The Boardwalk Beckons

We won't be pushed around. Photo courtesy
We won't be pushed around. Photo courtesy

No, Seattle Daily Weekly, this city will not be goaded into a tussle this afternoon. Not on an 80-degree day, not with two hot dogs stands fully up and operational near the PSNS gate, not with the city’s boys in blue busy reminding a pesky business that the sex trade is no longer tolerated on Callow.

There’s more to life, my friends. That and we’ve already scratched that itch a few times this year.

There’s also the fact that whomever of our six candidates emerges from the mayoral scrum this November will have a potential battle already in line: the boardwalk extension to Evergreen-Rotary Park.

Bozeman departs today, with the boardwalk still mapped on the city’s renderings of future Bremerton and some cash for preliminary studies still in our collective wallet.
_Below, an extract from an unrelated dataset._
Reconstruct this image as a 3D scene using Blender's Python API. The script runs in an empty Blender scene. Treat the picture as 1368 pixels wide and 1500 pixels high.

What he leaves without, however, is the Suquamish Tribe’s blessing. Last October Chris Dunagan covered the latest developments, in which a city analysis showed that the boardwalk would allow for a sewer replacement project. Not much traction since, however, leaving something for whoever takes over the corner office.

Our editorial board had hizzoner in Wednesday for a parting shot, and to hear about his plans for the new gig with the Port of Bremerton. So we asked about what’s to become of the boardwalk plan.

Bozeman says it’s a 50/50 shot at this point. He doesn’t see it as a money issue, but a question over what environmental precedent the boardwalk would set for the Tribe. If Bremerton gets its way on this one, what of every other request city to build along Puget Sound shorelines?

He did hint at a feeling this will be a campaign issue. Whether the candidates make it a platform or not, I’m sure it’s a question we’ll raise during election coverage. The boardwalk, after all, is the one public project that hasn’t been done as other revitalization projects wrap up, and it’ll be interesting to see where that ranks on each candidate’s agenda.

What about you? How important is the boardwalk? Are you willing to pay for it? Or do you just more to read more cheap shots across the water?

— David Nelson

2 thoughts on “The Boardwalk Beckons

  1. I believe the boardwalk as currently mapped out by the city is excessive and is a poor way to deal with the current sewage problem along the narrows. We should be exploring ways to direct sewage away from delicate ecosystems, not ways to drive huge trucks over them.

    My suggestion, if you want a boardwalk, have one; a “board” walk. A modest boardwalk like the one around Liberty Bay in Poulsbo would serve the public well. It would filter sunlight, not block it completely, thereby reducing impact to the beach and shallow water habitats. The money that would have gone to a cement highway around the Narrows could be used for a much needed and sane approach to the sewer issue. I would really like Bremerton to get just one sewer thing right in my lifetime. This could be their chance.

  2. This weeks’ beach main failure in Bainbridge Island should wake up the Bremerton Boardwalk’s supporters to the poor idea of installing sewer mains on the waterfront. Sewer mains need to be installed upland where they can be more easily maintained. This is not a tribes vs city issue as Mr Bozeman has repeatedly tried to frame it. When we can afford a reasonable sized boardwalk that does not cause undue damage to beach waters we can build it then. The only reason Mr Bozeman has married it with the needed sewer main is to get ratepayers of our sewer system to fund it.